The report finds that the rate of gas utility spending has ballooned to over $15 billion in the past 10 years, the vast majority of which has gone toward replacing thousands of miles of New York’s aging, leak-prone pipes. The cost of repairing one gas main can cost up to $30,000 per customer served by the line. Gas utilities traditionally pass these costs on to customers over several decades, but this spending is increasingly out of touch with New York’s climate goals, and customer preferences to move to zero-emission technologies. 

New York stands to see a $7 to $11 billion boost through 2050 from the Inflation Reduction Act for weatherization, energy efficiency, and to encourage the adoption of highly efficient electric alternatives such as heat pumps and induction stoves. As an increasing number of New Yorkers choose to utilize subsidies for clean energy and leave the gas system, low and middle income customers will be stuck with astronomical gas bills.

“The increasing competitiveness of electric alternatives with traditional gas appliances in New York State poses a significant risk to the current gas utility business model. This competition is good for complying with the state’s emissions targets, but failure to change how we regulate gas utilities will lead to significant increases in energy bills. To prevent spiraling costs, regulators need to move beyond asking the gas utilities what their plans for climate law compliance are and instead develop and implement a cohesive energy planning framework,” said Mike Bloomberg, report co-author and Managing Partner, Groundwork Data 

This report details five urgent recommendations for the State Legislature, PSC, and New York Department of Environmental Conservation (DEC) to achieve the ambitious emissions reductions required by the CLCPA, including ending gas subsidies, setting clear emissions reduction targets, and giving the PSC the tools to take an active role in utility spending and coordinate at the local and regional level to equitably transition entire communities toward zero-emissions technology. As gas utilities prepare to present the PSC with gas system pathway studies, this report offers an alternative for New York leaders that puts public interest over industry profits.

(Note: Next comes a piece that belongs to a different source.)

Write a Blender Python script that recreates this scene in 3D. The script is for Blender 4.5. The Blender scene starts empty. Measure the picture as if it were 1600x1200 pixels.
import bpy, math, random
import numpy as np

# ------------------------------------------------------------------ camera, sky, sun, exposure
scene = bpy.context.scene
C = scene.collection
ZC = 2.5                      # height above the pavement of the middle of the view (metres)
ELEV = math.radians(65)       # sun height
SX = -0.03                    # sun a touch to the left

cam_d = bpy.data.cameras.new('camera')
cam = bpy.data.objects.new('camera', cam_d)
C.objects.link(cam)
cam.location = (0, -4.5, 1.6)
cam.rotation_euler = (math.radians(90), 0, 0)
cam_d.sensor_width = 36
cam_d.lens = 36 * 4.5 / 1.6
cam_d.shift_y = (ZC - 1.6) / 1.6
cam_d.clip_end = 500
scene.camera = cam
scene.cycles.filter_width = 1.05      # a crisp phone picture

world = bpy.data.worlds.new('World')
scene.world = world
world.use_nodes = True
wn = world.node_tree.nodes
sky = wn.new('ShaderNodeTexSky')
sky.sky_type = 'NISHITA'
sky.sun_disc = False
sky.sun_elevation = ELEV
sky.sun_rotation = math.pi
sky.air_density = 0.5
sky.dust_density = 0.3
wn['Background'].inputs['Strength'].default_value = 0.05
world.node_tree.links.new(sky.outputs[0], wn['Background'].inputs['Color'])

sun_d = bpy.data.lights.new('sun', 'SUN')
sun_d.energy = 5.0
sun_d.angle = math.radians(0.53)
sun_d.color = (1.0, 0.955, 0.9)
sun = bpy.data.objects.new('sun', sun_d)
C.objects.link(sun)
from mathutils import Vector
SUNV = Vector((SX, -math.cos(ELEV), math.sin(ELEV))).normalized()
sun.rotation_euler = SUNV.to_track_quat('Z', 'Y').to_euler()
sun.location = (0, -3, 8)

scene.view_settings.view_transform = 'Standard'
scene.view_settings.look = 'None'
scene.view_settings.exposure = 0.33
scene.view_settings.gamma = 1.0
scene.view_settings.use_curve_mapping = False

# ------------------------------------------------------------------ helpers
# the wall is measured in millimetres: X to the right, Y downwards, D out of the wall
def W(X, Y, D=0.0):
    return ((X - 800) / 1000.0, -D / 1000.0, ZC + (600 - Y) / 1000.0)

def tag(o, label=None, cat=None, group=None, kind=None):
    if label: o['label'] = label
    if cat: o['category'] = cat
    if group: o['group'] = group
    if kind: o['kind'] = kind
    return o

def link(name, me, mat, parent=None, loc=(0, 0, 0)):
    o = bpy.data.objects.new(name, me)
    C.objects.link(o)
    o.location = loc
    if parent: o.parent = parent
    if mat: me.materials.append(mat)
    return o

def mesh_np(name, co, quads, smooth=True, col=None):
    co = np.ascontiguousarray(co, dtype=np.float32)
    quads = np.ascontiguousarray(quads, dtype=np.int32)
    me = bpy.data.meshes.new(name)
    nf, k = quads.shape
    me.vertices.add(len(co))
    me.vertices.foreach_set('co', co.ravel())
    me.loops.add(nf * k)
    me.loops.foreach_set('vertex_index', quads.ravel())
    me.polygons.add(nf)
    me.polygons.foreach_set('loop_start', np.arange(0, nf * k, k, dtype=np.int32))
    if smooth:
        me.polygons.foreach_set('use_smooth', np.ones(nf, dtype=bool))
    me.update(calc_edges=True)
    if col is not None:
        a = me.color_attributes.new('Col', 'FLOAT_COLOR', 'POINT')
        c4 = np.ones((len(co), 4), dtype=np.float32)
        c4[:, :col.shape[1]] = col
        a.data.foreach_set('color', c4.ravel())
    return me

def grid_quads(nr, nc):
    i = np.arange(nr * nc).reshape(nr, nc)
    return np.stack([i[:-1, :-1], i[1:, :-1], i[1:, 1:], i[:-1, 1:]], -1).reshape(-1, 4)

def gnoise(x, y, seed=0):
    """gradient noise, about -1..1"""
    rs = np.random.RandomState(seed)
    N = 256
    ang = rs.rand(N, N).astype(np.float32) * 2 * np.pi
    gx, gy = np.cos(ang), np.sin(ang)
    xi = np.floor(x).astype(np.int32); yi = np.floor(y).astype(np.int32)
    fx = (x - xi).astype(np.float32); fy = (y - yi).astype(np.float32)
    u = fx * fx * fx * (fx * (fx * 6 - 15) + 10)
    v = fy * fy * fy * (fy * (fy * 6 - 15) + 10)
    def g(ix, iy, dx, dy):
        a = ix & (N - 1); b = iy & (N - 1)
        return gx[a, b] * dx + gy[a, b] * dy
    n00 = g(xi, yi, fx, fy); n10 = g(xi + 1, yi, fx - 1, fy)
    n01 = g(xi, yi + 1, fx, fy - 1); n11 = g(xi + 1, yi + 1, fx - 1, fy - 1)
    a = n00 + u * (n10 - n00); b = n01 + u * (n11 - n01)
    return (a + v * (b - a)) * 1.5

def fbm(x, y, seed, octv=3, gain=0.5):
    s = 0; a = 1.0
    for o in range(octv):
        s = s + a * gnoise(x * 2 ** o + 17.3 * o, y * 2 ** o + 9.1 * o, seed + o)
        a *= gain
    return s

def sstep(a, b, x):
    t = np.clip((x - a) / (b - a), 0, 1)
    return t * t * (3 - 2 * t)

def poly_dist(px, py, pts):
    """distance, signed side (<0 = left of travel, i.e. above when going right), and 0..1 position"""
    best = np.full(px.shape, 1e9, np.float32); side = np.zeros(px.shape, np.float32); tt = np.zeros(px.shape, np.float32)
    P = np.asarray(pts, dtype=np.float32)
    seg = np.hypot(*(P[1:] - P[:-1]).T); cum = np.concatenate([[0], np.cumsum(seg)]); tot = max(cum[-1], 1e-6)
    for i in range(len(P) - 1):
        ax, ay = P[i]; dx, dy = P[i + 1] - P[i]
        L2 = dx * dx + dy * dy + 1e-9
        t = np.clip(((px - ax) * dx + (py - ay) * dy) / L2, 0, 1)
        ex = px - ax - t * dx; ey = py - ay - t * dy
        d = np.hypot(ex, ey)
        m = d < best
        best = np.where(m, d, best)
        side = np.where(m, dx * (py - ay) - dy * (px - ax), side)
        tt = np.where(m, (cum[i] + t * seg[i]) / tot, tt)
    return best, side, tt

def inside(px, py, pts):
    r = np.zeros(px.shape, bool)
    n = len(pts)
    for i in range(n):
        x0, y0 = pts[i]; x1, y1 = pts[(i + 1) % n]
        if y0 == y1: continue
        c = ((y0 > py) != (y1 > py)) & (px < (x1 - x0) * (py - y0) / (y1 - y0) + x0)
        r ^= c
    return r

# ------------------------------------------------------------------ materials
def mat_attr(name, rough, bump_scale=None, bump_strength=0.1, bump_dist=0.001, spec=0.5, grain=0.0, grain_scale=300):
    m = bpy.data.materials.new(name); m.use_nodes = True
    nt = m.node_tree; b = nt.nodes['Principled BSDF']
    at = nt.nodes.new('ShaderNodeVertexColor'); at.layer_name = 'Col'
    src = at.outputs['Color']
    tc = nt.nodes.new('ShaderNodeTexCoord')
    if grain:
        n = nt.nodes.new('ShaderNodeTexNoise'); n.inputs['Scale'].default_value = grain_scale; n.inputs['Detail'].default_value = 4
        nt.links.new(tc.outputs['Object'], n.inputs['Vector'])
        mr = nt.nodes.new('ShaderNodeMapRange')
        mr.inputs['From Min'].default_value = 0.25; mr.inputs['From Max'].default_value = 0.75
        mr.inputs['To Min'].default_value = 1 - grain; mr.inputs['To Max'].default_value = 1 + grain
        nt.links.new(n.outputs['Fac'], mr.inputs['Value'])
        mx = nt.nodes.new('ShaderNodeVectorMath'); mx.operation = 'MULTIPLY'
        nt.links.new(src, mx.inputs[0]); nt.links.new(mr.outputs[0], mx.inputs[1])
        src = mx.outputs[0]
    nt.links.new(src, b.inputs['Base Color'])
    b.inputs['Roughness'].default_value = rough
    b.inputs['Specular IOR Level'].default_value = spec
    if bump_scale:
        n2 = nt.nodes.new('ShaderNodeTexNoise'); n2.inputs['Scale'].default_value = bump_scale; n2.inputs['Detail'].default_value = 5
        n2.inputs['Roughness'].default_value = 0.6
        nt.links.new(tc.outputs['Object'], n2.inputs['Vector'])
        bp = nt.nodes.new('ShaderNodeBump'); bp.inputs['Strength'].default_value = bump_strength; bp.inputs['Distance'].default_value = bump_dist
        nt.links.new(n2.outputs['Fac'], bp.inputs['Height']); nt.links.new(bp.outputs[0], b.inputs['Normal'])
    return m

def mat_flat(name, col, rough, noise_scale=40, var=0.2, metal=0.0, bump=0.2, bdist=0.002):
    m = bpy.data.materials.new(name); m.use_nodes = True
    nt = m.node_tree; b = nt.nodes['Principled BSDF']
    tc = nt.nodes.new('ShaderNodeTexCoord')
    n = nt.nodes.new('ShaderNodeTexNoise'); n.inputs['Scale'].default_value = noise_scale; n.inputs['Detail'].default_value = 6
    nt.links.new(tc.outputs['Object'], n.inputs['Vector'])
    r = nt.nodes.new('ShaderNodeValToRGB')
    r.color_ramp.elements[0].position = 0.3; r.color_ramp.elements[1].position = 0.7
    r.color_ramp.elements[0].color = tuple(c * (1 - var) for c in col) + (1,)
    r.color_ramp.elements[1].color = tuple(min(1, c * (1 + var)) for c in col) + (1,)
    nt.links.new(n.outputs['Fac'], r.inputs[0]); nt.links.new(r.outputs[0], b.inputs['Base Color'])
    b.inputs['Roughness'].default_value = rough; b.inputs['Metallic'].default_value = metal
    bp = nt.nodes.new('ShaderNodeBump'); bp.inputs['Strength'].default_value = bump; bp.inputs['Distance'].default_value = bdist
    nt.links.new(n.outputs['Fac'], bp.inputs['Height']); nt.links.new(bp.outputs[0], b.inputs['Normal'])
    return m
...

“The current system is simply unsustainable—we must align our spending with our climate goals. (CLCPA),” noted Dix. “Rather than continue to burden New Yorkers with expanding costs paid by fewer customers, state leaders can save residents billions of dollars in wasted infrastructure by kick-starting a managed transition to clean energy.”

Utilities have introduced plans to blend 20% of hydrogen with 80% of “renewable natural gas” (RNG). Not only will these plans fail to eliminate on-site pollution from buildings and burden customers with increasing health and safety risks, they will increase costs for consumers as RNG is at least three times as expensive to produce when compared to natural gas. This will result in the same negative feedback loop pushing consumers to leave the gas system and raising infrastructure costs over a shrinking customer base. 

“When gas utilities propose a future of home heating using renewable natural gas or hydrogen, they are not being realistic. If you look closely at such proposals, you will see that they all rely on assumptions that lack sound scientific or economic foundations,” concluded Mike Walsh, Ph.D, report co-author and Founding Partner, Groundwork Data. “It is imperative that regulators acknowledge the limitations of these proposals and support more viable alternatives to achieve net-zero emissions in New York State.”